NOTE: If the AppEngine application already exists in GCP project, then the script will fail.

After the terraform apply command, Terraform will show you the plan or, in other words, the list of the GCP resources that the script is going to create, waiting for you confirmation to proceed.

As soon as the script completes its job, it will print out two variables:

• The URL of Land area bucket
• The URL of the AppEngine Web app

NOTE: Since the script enables the required APIs and some APIs take a while to be activated, the first time you run the script you might encounter errors saying that an API is not enabled.

Example:

In this case, it is enough to wait for a few seconds and then restart the script.

To destroy all resources is enough execute terraform destroy command.

Project cost simulation

We set up the infrastructure in a new GCP project, uploaded approximately 60 MB of books, and configured it to load the HTML page from different countries every minute using GCP Uptime Check from another project.

Expectations

All the services we’ve chosen are pay-as-you-go, so costs should be limited.
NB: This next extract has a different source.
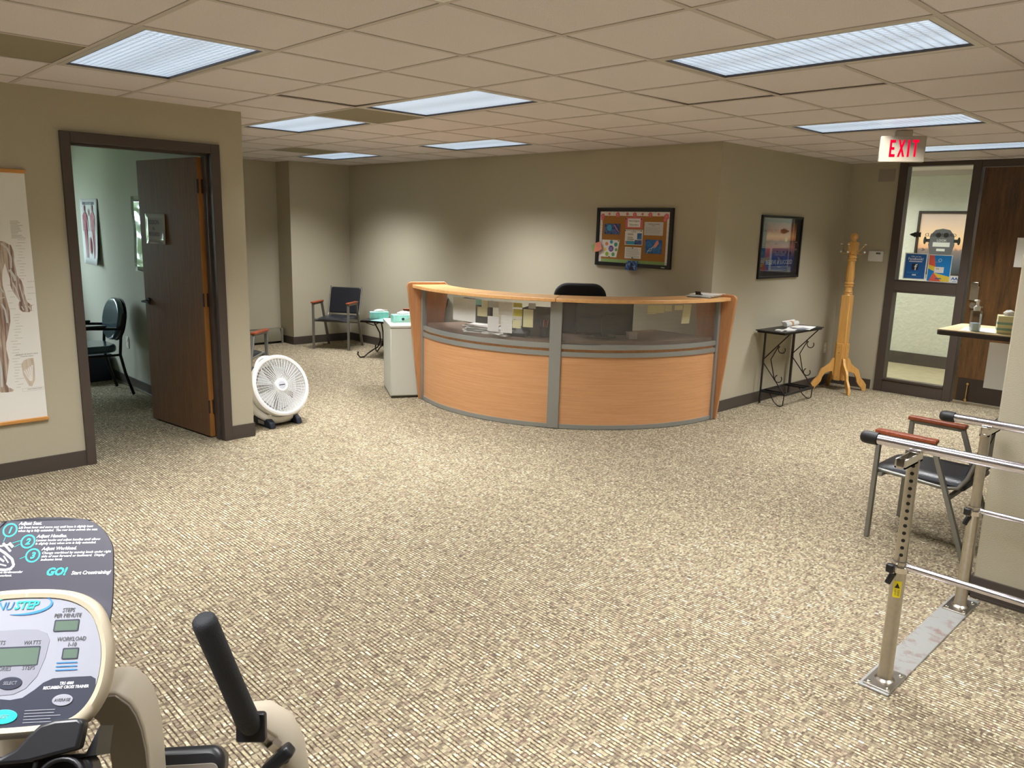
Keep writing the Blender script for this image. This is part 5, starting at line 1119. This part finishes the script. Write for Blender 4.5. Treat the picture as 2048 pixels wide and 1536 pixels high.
lettering([('STEPS', .072, .0575, .0052, 'CENTER', .15, .85), ('PER MINUTE', .072, .0505, .0052, 'CENTER', .15, .85), ('WORKLOAD', .0815, .0205, .0052, 'CENTER', .15, .85), ('1-10', .083, .0135, .0052, 'CENTER', .15, .85),
           ('WATTS', .034, .0175, .0052, 'CENTER', .15, .85), ('METS', -.006, .0185, .0052, 'CENTER', .15, .85), ('CALORIES', .001, -.0135, .0052, 'CENTER', .15, .8), ('STEPS', .035, -.0135, .0052, 'CENTER', .15, .85)], 'ink', con, z=zt)
for x0, x1, y0, y1 in ((.058, .087, .0335, .0465), (.074, .092, -.0015, .0105), (-.03, .0445, -.0075, .0145)):
    B().prism(rrect(x1-x0+.002, y1-y0+.002, .0015, 3, (x0+x1)/2, (y0+y1)/2), t=.0009, z0=zf).build('display_bezel', 'console_navy', con); B().prism(rrect(x1-x0-.001, y1-y0-.001, .001, 3, (x0+x1)/2+.0003, (y0+y1)/2-.0004), t=.0011, z0=zf).build('display', 'lcd', con)
for k_ in range(3): lines(con, 'printblue', .068, .096, (-.0065-.0045*k_,), .0012, 'blue_note', z=zt, jit=.1)
for x, y, rx, ry, m, tx, tm, hh in ((.0165, -.029, .0145, .0078, 'console_navy', 'SELECT', 'console_grey', .0042), (.083, -.0520, .0125, .0070, 'console_grey', 'AVERAGE', 'ink', .0038), (.0160, -.0685, .0165, .0085, 'printteal', 'RESET', 'console_grey', .0042)):
    B().prism(ell(x, y, rx, ry), t=.0012, z0=zf+.0004).build('button', m, con, bevel=.0005); lettering([(tx, x, y-hh*.4, hh, 'CENTER', .15, .85)], tm, con, z=zf+.0018)
lettering([('TRS 4000', .0845, -.0335, .0036, 'CENTER', .2, .85, .02), ('RECUMBENT CROSS TRAINER', .0845, -.0382, .0036, 'CENTER', .2, .82, .02)], 'printwhite', con, z=zt)
lines(con, 'console_grey', .040, .084, (-.0625, -.0660, -.0695, -.0730, -.0765), .0008, 'fine_print', z=zt, jit=.3)
# instruction board behind the console
bo = [(.109, .04), (.109, .078), (.100, .145), (.096, .159), (.080, .181), (.066, .190), (.054, .194), (.019, .198), (-.021, .198), (-.060, .193)]
bo = chaikin(bo, 2, False)
brd = onp(B().prism(bo+[(2*cx0-.03-x, y) for x, y in reversed(bo)], t=.005, z0=-.005).build('instruction_board', 'board_navy', stp, bevel=.0015), -.05)
zb = .0002
def bl(items, m): lettering(items, m, brd, z=zb)
hw = .0046; bl([('Adjust Seat.', -.034, .1875, hw, 'LEFT', .25, 1, .02), ('Adjust Handles.', -.007, .1685, hw, 'LEFT', .25, 1, .02), ('Adjust Workload.', .003, .1505, hw, 'LEFT', .25, 1, .02), ('Start Crosstraining!', .048, .1150, .0050, 'LEFT', .25, .95, .02)], 'printwhite')
bl([('Lift front lever and move seat until knee is slightly bent', -.0335, .1822, .0033, 'LEFT', .22, .98, .012), ('when leg is fully extended.  The rear lever swivels the seat.', -.0335, .1775, .0033, 'LEFT', .22, .98, .012),
    ('Loosen knobs and adjust handles until elbow', -.007, .1633, .0033, 'LEFT', .22, 1.04, .012), ('is slightly bent when arm is fully extended.', -.007, .1586, .0033, 'LEFT', .22, 1.04, .012),
    ('Change workload by moving knob under right', .004, .1450, .0033, 'LEFT', .22, 1.08, .012), ('side of seat forward or backward.  Display', .004, .1403, .0033, 'LEFT', .22, 1.08, .012), ('indicates level.', .004, .1356, .0033, 'LEFT', .22, 1.08, .012),
    ('a safe and effective cardiovascular', -.017, .1195, .0031, 'RIGHT', .22, 1, .012), ('and muscle workout.', -.030, .1150, .0031, 'RIGHT', .22, 1, .012)], 'printwhite')
bl([('GO!', .014, .1150, .0105, 'LEFT', .25, 1.0, .04)], 'printteal')
for x, y, d in ((-.0445, .1805, '1'), (-.0175, .1635, '2'), (-.0075, .1435, '3')):
    q = B(); N_ = 28; vs = []
    for i in range(N_):
        t = 2*PI*i/N_; vs += [(x+.0078*math.cos(t), y+.0080*math.sin(t), zb), (x+.0098*math.cos(t), y+.0100*math.sin(t), zb)]
    o = q.add(vs, [(2*i, 2*i+1, (2*i+3) % (2*N_), (2*i+2) % (2*N_)) for i in range(N_)]).build('number_ring', 'printteal', brd); mm = o.modifiers.new('t', 'SOLIDIFY'); mm.thickness = .0003
    bl([(d, x, y-.0042, .0088, 'CENTER', .2, 1, .04)], 'printteal')
q = B()   # line drawing of the machine
for pts, w in (([(-.080, .160), (-.052, .158), (-.040, .160)], .0022), ([(-.058, .156), (-.045, .148), (-.034, .139), (-.030, .130), (-.035, .124)], .0032), ([(-.050, .162), (-.038, .150)], .0028), ([(-.075, .151), (-.060, .147), (-.044, .136)], .0024), ([(-.080, .128), (-.060, .126), (-.040, .124), (-.032, .126)], .0034),
               ([(-.075, .145), (-.055, .134), (-.040, .130)], .0016), ([(-.064, .156), (-.066, .142), (-.070, .128)], .0022), ([(-.046, .144), (-.038, .134)], .0016), ([(-.042, .162), (-.036, .156)], .0034)):
    for a, c in zip(pts, pts[1:]): q.bar((a[0], a[1], zb), (c[0], c[1], zb), w, .0004, (0, 0, 1))
q.build('line_drawing', 'printwhite', brd)
q = B()
for a, c in (((-.0485, .171), (-.050, .164)), ((-.0275, .165), (-.038, .162)), ((-.0275, .160), (-.034, .156)), ((-.0175, .142), (-.024, .139))): q.bar((a[0], a[1], zb), (c[0], c[1], zb), .0006, .0004, (0, 0, 1))
q.build('pointer_lines', 'printteal', brd)
def W3(p): return Vector(p)-SO
# neck behind console and the arched column down to the base
B().prism(rrect(.14, .12, .02, 4, cx0, -.01), t=.07, z0=-.14).build('console_back', 'console_beige', stp, bevel=.01)
onp([o for o in stp.children if o.name.startswith('console_back')][0])
B().prism([(-.03, .0), (.06, .0), (.05, .12), (-.02, .12)], t=.03, z0=-.075).build('board_bracket', 'blackplastic', stp); onp([o for o in stp.children if o.name.startswith('board_bracket')][0], -.012)
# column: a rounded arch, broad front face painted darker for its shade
pp = [(.26, 1.30, .93), (.300, 1.275, .952), (.335, 1.252, .955), (.362, 1.232, .943), (.380, 1.212, .915), (.388, 1.200, .87), (.388, 1.195, .80), (.380, 1.21, .60), (.375, 1.23, .35), (.372, 1.26, .12)]
def strip(pts, w, t, m, name, side):
    b = B(); vs = []; fs = []
    for p in pts:
        p = Vector(p)-SO
        for k_ in (-1, 1):
            for l_ in (0, 1): vs.append(p+side*(k_*w/2)+Vector((0, 0, -t*l_))+ax_*(-t*l_*.8))
    for i in range(len(pts)-1):
        for a, c in ((0, 2), (2, 3), (3, 1), (1, 0)): fs.append((i*4+a, i*4+c, i*4+4+c, i*4+4+a))
    fs += [(0, 1, 3, 2), tuple((len(pts)-1)*4+k_ for k_ in (0, 2, 3, 1))]
    return b.add(vs, fs).build(name, m, stp, smooth=60, bevel=.008)
cp = [(-.13, .022), (-.054, .038), (-.028, .049), (-.007, .050), (.013, .033), (.022, .014), (.028, -.010), (.032, -.045), (.033, -.088), (.034, -.30), (.034, -.84), (-.020, -.84), (-.020, -.30), (-.020, -.084), (-.020, -.059), (-.023, -.024), (-.033, .010), (-.047, .022), (-.13, .0)]
co = W3((.320, 1.144, .930))
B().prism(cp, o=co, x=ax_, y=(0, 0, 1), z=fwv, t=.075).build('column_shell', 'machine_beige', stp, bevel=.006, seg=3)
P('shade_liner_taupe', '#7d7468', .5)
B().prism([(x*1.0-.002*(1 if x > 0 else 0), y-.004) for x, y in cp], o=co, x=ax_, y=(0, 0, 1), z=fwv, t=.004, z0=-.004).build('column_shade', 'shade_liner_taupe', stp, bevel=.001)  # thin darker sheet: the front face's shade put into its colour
# right handle arm: grip, clamp plate, tube, knob, beige swing arm
g0, g1 = W3((.385, .985, 1.142)), W3((.452, 1.003, .937))
gm = (g1-g0); pth = [g0+gm*t for t in (0, .02, .06, .5, .80, .95)]; pth.append(g1+Vector((.006, .004, -.004)))
B().tube(pth, [.011, .0155, .0168, .0165, .0168, .0175, .017], 20).build('hand_grip', 'foam', stp, smooth=60)
xd = CR; o = B().prism(rrect(.044, .044, .004, 2), t=.012, z0=-.006).build('clamp_plate', 'blackplastic', stp, bevel=.002); o.matrix_local = frm(tuple(W3((.4565, 1.006, .930))), (xd.x, xd.y, xd.z+.03), (CU.x*.9, CU.y*.9, CU.z))
B().cyl(W3((.462, 1.012, .918)), W3((.490, 1.012, .884)), .0125, n=20).build('handle_tube', 'steel', stp, smooth=40)
o = B().bar(W3((.484, .998, .893)), W3((.490, .992, .885)), .014, .014).build('knob_stem', 'steel', stp)
kc = W3((.491, .985, .875)); q = B().bar(kc+CR*.016+CU*.012, kc-CR*.022-CU*.022, .020, .026, tuple(-CF)).bar(kc+CR*.004-CU*.012, kc+CR*.0-CU*.002, .026, .022, tuple(-CF)); q.build('tightening_knob', 'blackplastic', stp, bevel=.006, seg=3)
arm_ = [(.470, 1.050, .925), (.500, 1.050, .905), (.522, 1.040, .880), (.531, 1.030, .845), (.533, 1.022, .800), (.530, 1.02, .70), (.50, 1.06, .50), (.45, 1.15, .28)]
B().tube([W3(p) for p in arm_], [.016, .026, .030, .032, .032, .030, .030, .032], 16, flat=.55).build('swing_arm', 'machine_beige', stp, smooth=60)
B().tube([W3(p) for p in [(-.13, 1.50, .905), (-.155, 1.50, .885), (-.165, 1.49, .80), (-.16, 1.48, .60), (-.05, 1.45, .28)]], [.018, .03, .032, .03, .03], 16, flat=.55).build('swing_arm', 'machine_beige', stp, smooth=60)
B().tube([W3(p) for p in [(-.20, 1.36, 1.142), (-.17, 1.42, .937)]], [.0165, .017], 18).build('hand_grip', 'foam', stp, smooth=60)
# reading tray lip under the console, cable, lower black box
q = B().prism([(-.09, -.114), (.030, -.114), (.045, -.106), (.056, -.092), (.068, -.080), (.085, -.0755), (.112, -.0745), (.119, -.080), (.117, -.110), (.06, -.122), (-.09, -.126)], t=.022, z0=-.012); onp(q.build('tray_lip', 'blackplastic', stp, bevel=.004, seg=3), .006)
onp(B().prism([(-.09, -.118), (.118, -.116), (.130, -.084), (.130, -.118), (.10, -.122)], t=.05, z0=-.06).build('tray_edge', 'black', stp), .0)
onp(B().prism(rrect(.155, .075, .02, 5, .050, -.153), t=.04, z0=-.05).build('cable_box', 'blackplastic', stp, bevel=.006))
cbx = [o for o in stp.children if o.name.startswith('cable_box')][0]
for y in (-.140, -.156): B().box(.010, .090, y-.0012, y+.0012, -.0105, -.0092).build('rib', 'silver', cbx)
o = B().tube([(.075, -.100, .0), (.068, -.118, .008), (.066, -.140, .004), (.070, -.160, -.004)], .0035, 8).tube([(.098+.024*math.cos(t), -.140+.020*math.sin(t), .006) for t in [i_*2*PI/20 for i_ in range(20)]], .0035, 8, closed=True).build('cable', 'black', stp, smooth=60); onp(o)
# foot pedals, base frame, seat rail
def pedal(c, mir=1):
    o = B().prism(rrect(.115, .26, .035, 5), t=.02).build('foot_pedal', 'blackplastic', stp, bevel=.006); o.location = W3(c); o.rotation_euler = (.55, 0, math.radians(-36.9))
    o2 = B().prism(rrect(.085, .20, .02, 4), t=.004, z0=.019).build('tread', 'rubber', o, bevel=.001); return o
pd = onp(B().prism(rrect(.135, .06, .026, 6, .252, -.240), t=.05, z0=-.30).build('pedal_cup', 'blackplastic', stp, bevel=.012, seg=3)); 
for o in [pd]: o.matrix_local = frm(tuple(W3((.424, 1.195, .772))), tuple(ax_), tuple(by)); o.data.transform(Matrix.Translation((-.252, .240, .275)))
ins = B().prism(rrect(.10, .03, .012, 5, .01, -.012), t=.003, z0=.025).build('cup_liner', 'shade_liner_taupe', pd, bevel=.001)
B().tube([W3((.424, 1.20, .76)), W3((.41, 1.24, .60)), W3((.38, 1.30, .35))], .018, 12).build('pedal_link', 'black', stp, smooth=60)
pedal((.05, 1.50, .42)); 
B().prism(rrect(.42, 1.5, .08, 5), t=.10, z0=.03).build('base_cover', 'machine_beige', stp, bevel=.02); [o for o in stp.children if o.name.startswith('base_cover')][0].matrix_local = frm(tuple(W3((.13, 1.08, 0))), tuple(ax_), tuple(fwv))
for d in (-.62, .62):
    p = W3((.13, 1.08, .025))+fwv*d; B().bar(p-ax_*.30, p+ax_*.30, .07, .05).build('floor_foot', 'rubber', stp, bevel=.008)
B().bar(W3((.24, 1.30, .12)), W3((.22, 1.24, .98)), .10, .10).build('console_mast', 'machine_beige', stp, bevel=.02)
Some of these services, such as Cloud Functions and Dataflow, are only used during the initial phase when we load all the books. This first phase is hard to estimate precisely, but after it concludes, these services are no longer needed. Therefore, we only expect expenses on the first day.

The next phase involves reading and displaying data. Our UI, hosted on AppEngine, queries the database, returning about 100 random rows each time (the random query helps avoid BigQuery caching). Each query consumes approximately 90 MB of data.

Using the UpCheckTime service (configured in a different project, so its cost is not included in this report), we load the UI five times per minute, with each request coming from a different country. For BigQuery, we expect to exceed the free tier (the first 1 TiB per month is free, then $7.81 per TiB).

With 5 requests per minute, 1440 minutes per day, and 90 MB per query, we expect around 648 GB of data usage per day. Over a week, this amounts to an estimated $28 for BigQuery alone.

Regarding App Engine, we expect low costs since the uptime and data transmitted are minimal, with perhaps some minor network costs.

Results

As expected, after the first two days, the cost stabilized, and BigQuery is the only resource incurring a cost due to the random data that invalidates the cache. I anticipated some networking or AppEngine costs, but there are none.

Conclusions

We started with very limited knowledge about some services, but GCP offers excellent tutorials (some of which are interactive) and numerous examples for inspiration. Plus, the free credit for new accounts is very helpful for conducting experiments. The journey was quite smooth overall. However, the most challenging aspect for us is accurately estimating costs, especially for serverless services that are billed based on usage.